O risco de ser deixado em terra é enorme, pois a paragem não leva mais de cinco minutos. E o mais caricato é que, para quem se encontra no meio do amontoado de gente, precisaria de pelo menos cinco minutos para descer. Por essa razão, é frequente ver-se passageiros a correr atrás da locomotiva.
Durante a viagem, as pessoas falam de quase tudo – do preço alto dos produtos vendidos nas estações, dos militares que ocupam duas carruagens, das paragens demoradas do comboio, do tempo e da vida, mas ninguém comenta sobre as (péssimas) condições em que são transportados. Aos passageiros, a enchente parece normal.
“Até que não está assim muito mau. Não queiras viajar na época de férias escolares, isto fica irrespirável”, diz Ismael, o jovem que me vendeu um lugar depois de quatro horas a viajar de pé.

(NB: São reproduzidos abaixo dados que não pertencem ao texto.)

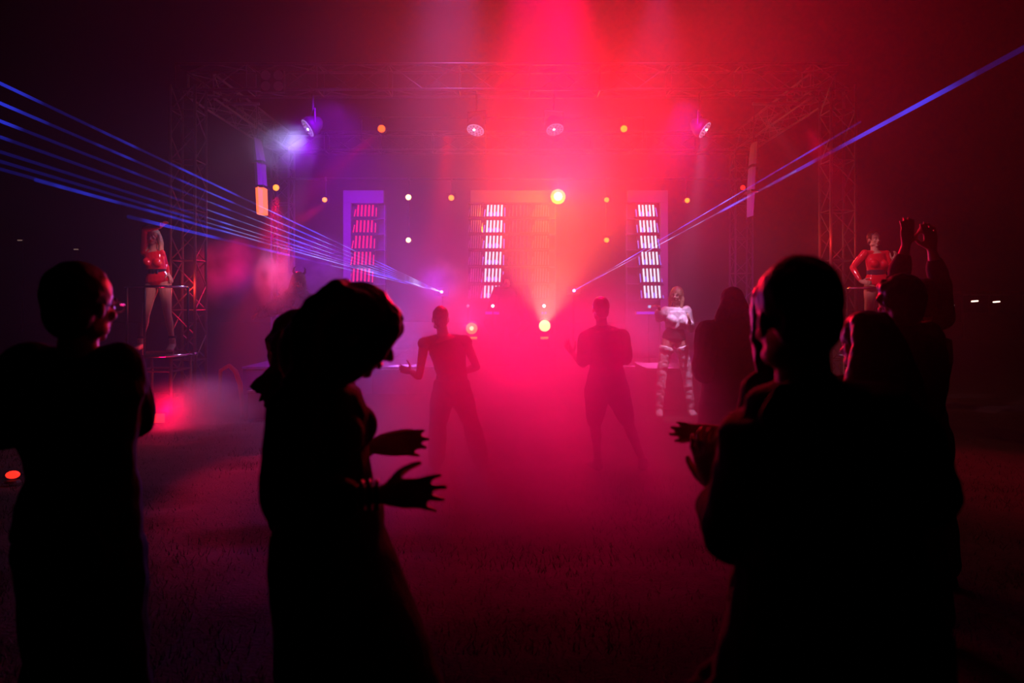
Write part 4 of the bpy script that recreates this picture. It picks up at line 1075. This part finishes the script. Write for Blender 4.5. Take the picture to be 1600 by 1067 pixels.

A fim de saírem e entrarem outros passageiros, foi necessário proceder-se a 20 paragens. A cinco horas do destino, a locomotiva registou uma paragem de aproximadamente uma hora devido a um problema mecânico.
Sem nenhuma informação do que se estava a passar, os passageiros abandonaram as carruagens e, instantes depois, a situação foi resolvida. Quando o relógio marcava 17h05, o comboio apitou três vezes, assinalando o fim de um martírio a que, de terça a domingo, os moçambicanos são submetidos.